I'm not so much at a crossroads so much as I'm at a point where I can't not talk about aspects of me. And who this would be directed at is my Mother. Yes, she knows I'm gay (has since I was 12) and that I'm Pagan. Hell, she's well aware of my anger issues, amongst other issues I've inherited from my parents! They aren't to blame, entirely, for my frak ups. However, it's a great distraction at times.
*sips some Smirnoff Ice*
Anyway...digress is easy for me if you've not noticed.
So, what I think I gotta to is inform my dear loving Mother about my polyamorous life. Why? Because she's my mom and we talk about everything! So it's difficult for me to talk about The Hubby while leaving out The Collared One, who is just as important to me as The Hubby!
I'm a full believer in being open about who you are. The issue here is that I'm not sure how much more difference she can take from me. I'm the Black Sheep of the family in several ways. I'm gay, Pagan and a social liberal Independent. You see where I'm goin' with this? Add on my polyamorous side? Yeah...dilemma.
And it's not like I want both my guys over for a family function. I get how awkward for people that'd be. Took me a lot of work to get her where she is now in terms of acceptance and allowing even the simplest Public Display of Affection. Not saying she a raging homophobic or anything of the like. There was a time when she couldn't deal with the visual reminder. Now she's all good. But that took time and work.

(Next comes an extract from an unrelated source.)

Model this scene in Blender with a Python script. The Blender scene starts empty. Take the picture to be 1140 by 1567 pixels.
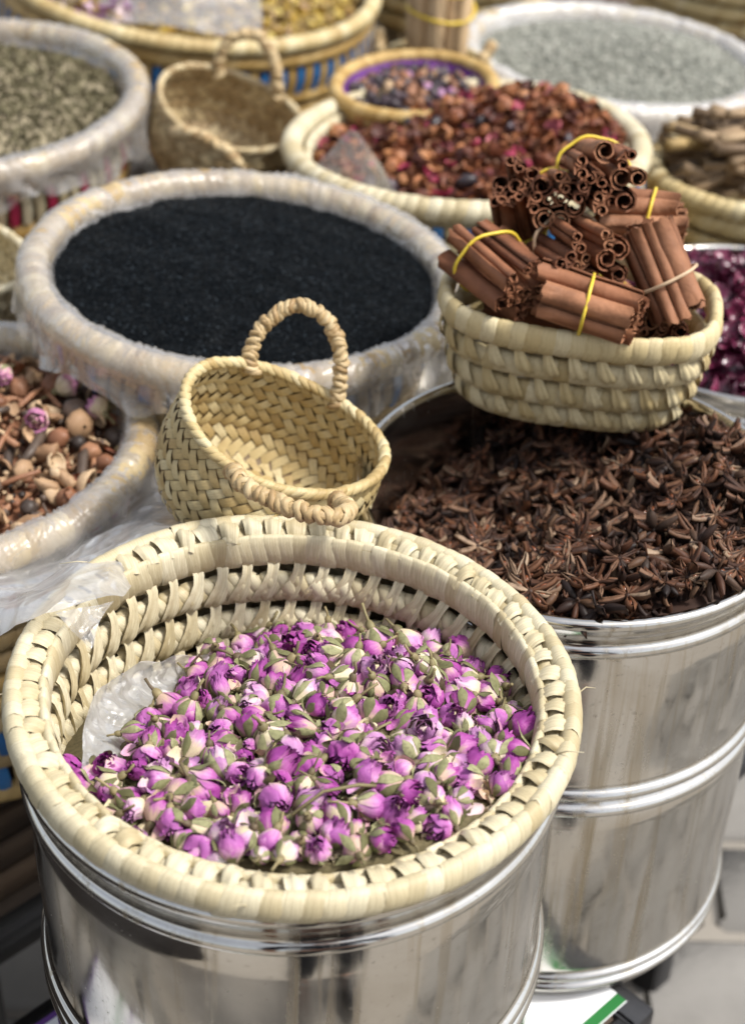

Dropping a bomb like the fact that I got two men? UGH!
It's a dilemma. I want to be open but I don't want to put up with the way she'd come at it. Ya know, motherly "advice" (criticism). I get that about the apartment I live in (another story).
I'll get there, maybe. Yeah...I think I will. I'm in love with two guys and I don't see why I should hide that from the most important person in my life! I'm happy, we're happy and that's what matters. I'd like to think she'd be happy for me too.